Однажды ночью из соседней камеры настучал бывший полковник: «Доведён до отчаяния. Прошу разрешения сегодня же решить собственную судьбу…» Партгруппа нашей камеры посовещалась, осудила малодушного товарища и даже думать запретила о самоубийстве. Заверила, что всё выяснится, партия вскроет злодеяния и покарает виновных. Полковник ответил: «Повинуюсь»,— но впереди его ждали только муки. А Серпеня двое здоровенных выводных поволокли на очередной страшный допрос.

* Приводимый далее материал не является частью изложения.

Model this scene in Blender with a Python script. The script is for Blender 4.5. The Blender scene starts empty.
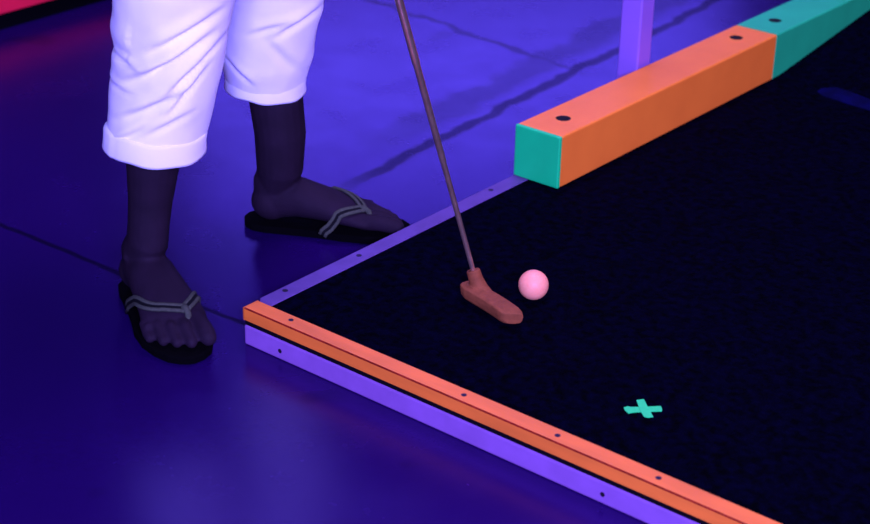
import bpy, bmesh, math, random
from mathutils import Vector, Matrix, noise
from mathutils.bvhtree import BVHTree
random.seed(4)
S = bpy.context.scene
COL = S.collection
PI = math.pi
ZC = 0.0368            # carpet level of the raised putting platform above the floor

# ------------------------------------------------------------------ helpers
def obj(name, bm, mats, parent=None, smooth=False, kind=None):
    me = bpy.data.meshes.new(name)
    bmesh.ops.recalc_face_normals(bm, faces=bm.faces)
    bm.to_mesh(me); bm.free()
    for m in (mats if isinstance(mats, (list, tuple)) else [mats]):
        me.materials.append(m)
    if smooth:
        for p in me.polygons: p.use_smooth = True
    o = bpy.data.objects.new(name, me); COL.objects.link(o)
    if parent: o.parent = parent
    if kind: o['kind'] = kind
    return o

def tag(o, label, cat, group=None):
    o['label'] = label; o['category'] = cat
    if group: o['group'] = group
    return o

def thing(name, label, cat, loc=(0, 0, 0), group=None):
    o = bpy.data.objects.new(name, None); COL.objects.link(o)
    o.location = loc; o.empty_display_size = .05
    return tag(o, label, cat, group)

def box(bm, x0, x1, y0, y1, z0, z1, mi=0):
    vs = [bm.verts.new((x, y, z)) for z in (z0, z1) for x, y in ((x0, y0), (x1, y0), (x1, y1), (x0, y1))]
    fs = [(3, 2, 1, 0), (4, 5, 6, 7), (0, 1, 5, 4), (1, 2, 6, 5), (2, 3, 7, 6), (3, 0, 4, 7)]
    out = []
    for f in fs:
        fc = bm.faces.new([vs[i] for i in f]); fc.material_index = mi; out.append(fc)
    return out

def prism(bm, poly, z0, z1, mi=0):
    lo = [bm.verts.new((x, y, z0)) for x, y in poly]
    hi = [bm.verts.new((x, y, z1)) for x, y in poly]
    n = len(poly)
    fs = [bm.faces.new(lo[::-1]), bm.faces.new(hi)]
    for i in range(n):
        fs.append(bm.faces.new((lo[i], lo[(i+1) % n], hi[(i+1) % n], hi[i])))
    for f in fs: f.material_index = mi
    return fs

def bev(bm, w, seg=2, edges=None, mi=-1):
    bmesh.ops.bevel(bm, geom=list(edges if edges is not None else bm.edges), offset=w, segments=seg,
                    profile=.5, affect='EDGES', material=mi, clamp_overlap=True)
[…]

Меня же вскоре опять перевели в «американку», чтоб было удобнее таскать на допросы. Общая камера оказалась для многих настоящим университетом. Доцент Могилевского пединститута Пипота каждый вечер читал лекции по истории России. Мы не изучали её ни в школе, ни в институте, и далекие события, живо пересказанные Климентом Прокофьевичем, были для нас открытием. Перед отбоем Пипота напевал нам грустные и шуточные украинские песни, и мы, собравшись в его уголке подпевали, глотая слезы. Об освоении Севера рассказывал опытный полярник Язеп Иванович Степура, невысокий, ладно скроенный человек с каштановой бородкой и длинными волнистыми волосами. Он носил тельняшку и флотский бушлат. Степура был арестант с большим дореволюционным стажем, держался уверенно и спокойно. Привезли его из Ленинграда — назвал его своим давним, еще с дореволюционной поры, знакомым Анатоль Зимиёнко, арестованный по делу Клименка и признанный следствием идейным вождем «троцкистской группы». Некогда Степура и Зимиёнко сочувствовали эсерам. Когда это было, они уже не помнили и сами, но для следователей оказались находкой.